A Yorum
  Acilis Sayfasi Yap Sik Kullanilanlara Ekle  

   
A yorum Kurum
iletisim
login
yayin ilkeleri...



yazi dizileri Ekitap Radyo

Yazı karekteri : (+) Büyük | (-) Küçük

Suç ve Ceza I ( Suç Bireyseldir )

Kategori Kategori: Makale | Yorumlar 0 Yorum | Yazar Yazan: Gündoğdu Gencer | 09 Mayıs 2014 08:46:51

Simon Wiesenthal adını bilmeyebilirsiniz. “Nazi Avcısı” olarak ta tanınan Wiesenthal, bugün Ukrayna sınırları içinde olan ve o zamanki Avusturya-Macaristan sınırları içinde bulunan Galiçya kırallığının Buczacz kentinde doğmuş olan Avusturyalı bir Yahudi idi. 2005 yılında, 96 yaşında Avusturya’da öldü. II. Dünya Savaşı patladığında mimarlık eğitimi almış olan Wiesenthal 31 yaşındaydı ve Lwów kentinde yaşıyordu. Savaş yıllarını Nazilerin toplama kamplarında geçirdi.

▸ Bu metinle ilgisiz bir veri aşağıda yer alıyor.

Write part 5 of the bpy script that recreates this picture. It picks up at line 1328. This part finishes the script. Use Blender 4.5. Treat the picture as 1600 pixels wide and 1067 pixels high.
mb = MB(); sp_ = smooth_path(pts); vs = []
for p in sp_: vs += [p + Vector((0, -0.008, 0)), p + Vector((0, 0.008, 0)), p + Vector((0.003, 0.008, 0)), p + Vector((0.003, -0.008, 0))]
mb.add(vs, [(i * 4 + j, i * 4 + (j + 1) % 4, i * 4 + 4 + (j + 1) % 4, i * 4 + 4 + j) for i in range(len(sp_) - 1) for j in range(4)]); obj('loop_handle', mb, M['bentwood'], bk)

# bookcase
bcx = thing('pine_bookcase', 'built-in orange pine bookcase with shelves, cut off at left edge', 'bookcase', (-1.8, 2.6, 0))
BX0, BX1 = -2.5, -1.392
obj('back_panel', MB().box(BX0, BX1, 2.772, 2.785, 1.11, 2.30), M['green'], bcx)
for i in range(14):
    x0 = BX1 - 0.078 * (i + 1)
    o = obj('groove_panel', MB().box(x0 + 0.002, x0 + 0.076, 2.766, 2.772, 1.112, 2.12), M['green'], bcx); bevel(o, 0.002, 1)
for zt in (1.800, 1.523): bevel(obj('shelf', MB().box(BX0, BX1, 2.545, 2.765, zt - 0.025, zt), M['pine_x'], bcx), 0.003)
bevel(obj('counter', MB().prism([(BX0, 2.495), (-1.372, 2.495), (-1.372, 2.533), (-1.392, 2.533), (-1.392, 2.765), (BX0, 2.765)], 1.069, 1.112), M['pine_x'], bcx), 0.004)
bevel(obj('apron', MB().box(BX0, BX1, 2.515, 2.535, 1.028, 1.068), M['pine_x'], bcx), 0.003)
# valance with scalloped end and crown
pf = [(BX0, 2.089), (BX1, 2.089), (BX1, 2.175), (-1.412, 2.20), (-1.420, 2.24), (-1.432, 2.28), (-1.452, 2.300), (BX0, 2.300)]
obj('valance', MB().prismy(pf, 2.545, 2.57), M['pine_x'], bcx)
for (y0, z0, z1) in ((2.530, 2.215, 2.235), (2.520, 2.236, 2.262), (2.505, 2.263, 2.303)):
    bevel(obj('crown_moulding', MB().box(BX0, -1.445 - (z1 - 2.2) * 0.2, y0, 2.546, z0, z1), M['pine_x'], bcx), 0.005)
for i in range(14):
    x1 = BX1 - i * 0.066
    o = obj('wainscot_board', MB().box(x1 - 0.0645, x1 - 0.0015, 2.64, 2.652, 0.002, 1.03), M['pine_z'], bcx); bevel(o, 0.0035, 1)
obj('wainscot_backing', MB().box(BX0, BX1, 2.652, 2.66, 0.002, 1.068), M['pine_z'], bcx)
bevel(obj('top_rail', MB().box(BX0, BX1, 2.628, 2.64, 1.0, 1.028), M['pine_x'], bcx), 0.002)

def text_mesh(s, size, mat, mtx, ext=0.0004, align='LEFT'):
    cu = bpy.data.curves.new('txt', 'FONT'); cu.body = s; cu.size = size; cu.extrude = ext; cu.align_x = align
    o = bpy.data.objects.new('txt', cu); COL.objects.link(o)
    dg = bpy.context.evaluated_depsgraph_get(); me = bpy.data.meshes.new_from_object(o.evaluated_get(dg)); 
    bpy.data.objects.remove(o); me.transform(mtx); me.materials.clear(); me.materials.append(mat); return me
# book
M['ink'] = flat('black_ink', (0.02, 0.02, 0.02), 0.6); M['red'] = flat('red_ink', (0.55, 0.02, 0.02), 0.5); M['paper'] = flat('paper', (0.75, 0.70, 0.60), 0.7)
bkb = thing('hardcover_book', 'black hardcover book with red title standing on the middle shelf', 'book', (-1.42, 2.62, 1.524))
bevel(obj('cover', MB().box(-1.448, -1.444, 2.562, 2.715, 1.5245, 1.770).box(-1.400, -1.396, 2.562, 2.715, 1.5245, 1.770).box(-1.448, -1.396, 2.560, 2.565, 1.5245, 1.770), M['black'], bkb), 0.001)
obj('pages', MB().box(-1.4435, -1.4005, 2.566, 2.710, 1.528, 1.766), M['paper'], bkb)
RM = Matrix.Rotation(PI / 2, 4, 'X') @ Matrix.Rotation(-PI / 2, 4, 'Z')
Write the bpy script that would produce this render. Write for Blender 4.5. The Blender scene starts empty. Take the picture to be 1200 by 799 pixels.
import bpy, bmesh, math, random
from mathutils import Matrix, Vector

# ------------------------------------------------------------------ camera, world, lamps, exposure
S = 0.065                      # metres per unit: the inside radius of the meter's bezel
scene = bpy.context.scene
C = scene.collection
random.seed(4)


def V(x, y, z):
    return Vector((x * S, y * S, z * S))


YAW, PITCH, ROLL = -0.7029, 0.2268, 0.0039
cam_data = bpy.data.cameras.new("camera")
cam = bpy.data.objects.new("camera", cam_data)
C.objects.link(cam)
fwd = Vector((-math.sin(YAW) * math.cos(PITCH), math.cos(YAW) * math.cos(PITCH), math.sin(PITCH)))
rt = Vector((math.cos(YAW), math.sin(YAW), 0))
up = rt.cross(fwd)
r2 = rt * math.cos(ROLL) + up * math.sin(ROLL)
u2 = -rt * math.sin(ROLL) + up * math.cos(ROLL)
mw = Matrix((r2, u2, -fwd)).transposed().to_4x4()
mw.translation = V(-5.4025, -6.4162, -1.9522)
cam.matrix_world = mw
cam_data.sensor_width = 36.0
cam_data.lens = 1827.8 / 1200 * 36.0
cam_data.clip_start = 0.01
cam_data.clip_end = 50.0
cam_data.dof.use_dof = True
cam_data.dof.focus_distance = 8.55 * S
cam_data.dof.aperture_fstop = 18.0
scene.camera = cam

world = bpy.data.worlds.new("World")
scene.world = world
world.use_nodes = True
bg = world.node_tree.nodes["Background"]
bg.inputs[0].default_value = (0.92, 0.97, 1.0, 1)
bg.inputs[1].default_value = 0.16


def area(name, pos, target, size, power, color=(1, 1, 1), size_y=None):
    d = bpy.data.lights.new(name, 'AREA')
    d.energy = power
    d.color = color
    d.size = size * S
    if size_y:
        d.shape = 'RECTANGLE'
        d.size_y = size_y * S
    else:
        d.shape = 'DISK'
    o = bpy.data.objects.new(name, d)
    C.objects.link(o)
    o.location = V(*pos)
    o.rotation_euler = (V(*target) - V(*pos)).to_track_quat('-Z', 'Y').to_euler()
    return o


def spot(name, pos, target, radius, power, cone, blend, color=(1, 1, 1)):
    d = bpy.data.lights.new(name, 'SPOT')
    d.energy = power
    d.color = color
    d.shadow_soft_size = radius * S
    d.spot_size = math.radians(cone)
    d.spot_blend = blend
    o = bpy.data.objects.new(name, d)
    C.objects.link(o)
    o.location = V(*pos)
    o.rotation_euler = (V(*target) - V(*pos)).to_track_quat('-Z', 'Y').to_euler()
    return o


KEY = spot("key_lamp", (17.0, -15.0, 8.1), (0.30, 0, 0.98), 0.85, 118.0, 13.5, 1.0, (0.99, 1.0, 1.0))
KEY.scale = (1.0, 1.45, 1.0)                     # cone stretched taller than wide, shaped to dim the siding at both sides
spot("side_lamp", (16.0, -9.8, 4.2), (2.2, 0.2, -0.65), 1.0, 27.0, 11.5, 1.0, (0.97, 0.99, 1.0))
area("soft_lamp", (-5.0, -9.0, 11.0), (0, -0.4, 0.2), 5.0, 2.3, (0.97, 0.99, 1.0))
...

1947 yılında Avusturya’nın Linz kentinde Yahudi Tarihsel Belgeleri Merkezinin kurucuları arasında yer aldı ve 1961’de Viyana’da Yahudi Belgelendirme Merkezi’ni açtı. Wiesenthal ömrünü Nazi savaş suçlularını tespit etmeye, bulmaya ve cezalandırılmaları sağlamaya adamıştı. Bu ömür boyu çabanın suçluların bulunup cezalandırılmasından öte birkaç amacı daha vardı. Birincisi her suçun “bireysel” olduğunun vurgulanmasıydı. İkinci amaç “ben emir kuluydum, yalnızca verilen emri uyguladım” savunmasının mazeret olarak kabul edilemeyeceğini göstermekti. Üçüncüsü, ve belki de en önemlisi, aradan 40-50 yıl dahi geçmiş olsa er ya da geç suçun ve suçlunun ortaya çıkarılabileceğini göstererek bugün aynı konumda olanlara “ayağını denk al” mesajı vermekti. En çok bilinen “av”ı “nihai çözüm” olarak bilinen tüm Yahudileri yok etme planının önde gelen adamı Adolf Eichmann idi. Sahte bir isimle Arjantin’e kaçmış olan Eichmann 1960 yılında Wiesenthal’ın sağladığı bilgiler sayesinde İsrail’in Mossad (İstihbarat Servisi) ajanları tarafından kaçırıldı, İsrail’de yargılandı ve 1962’de idam edildi. Wiesenthal, Eichmann dışında 6 üst düzey Nazi’nin de yakalanmasında önemli bir rol oynadı. Alman ve Avusturya yasalarına göre 20 yıl olan zaman aşımının 5 yıl daha uzatılmasını sağladı. Wiesenthal uzun yıllar Dr Mengele’nin peşine düştü ama yakalamayı başaramadı. Dr Mengele toplama kamplarındaki insanlar üzerinde canlı canlı insanlık dışı deneyler yapan doktordu ve 1945 ertesi Güney Amerika’ya kaçmıştı. 1978’te çevrilen “The Boys from Brazil” filminde Laurence Olivier Wiesenthal’i, Gregory Peck te Mengele’yi canlandırmıştı.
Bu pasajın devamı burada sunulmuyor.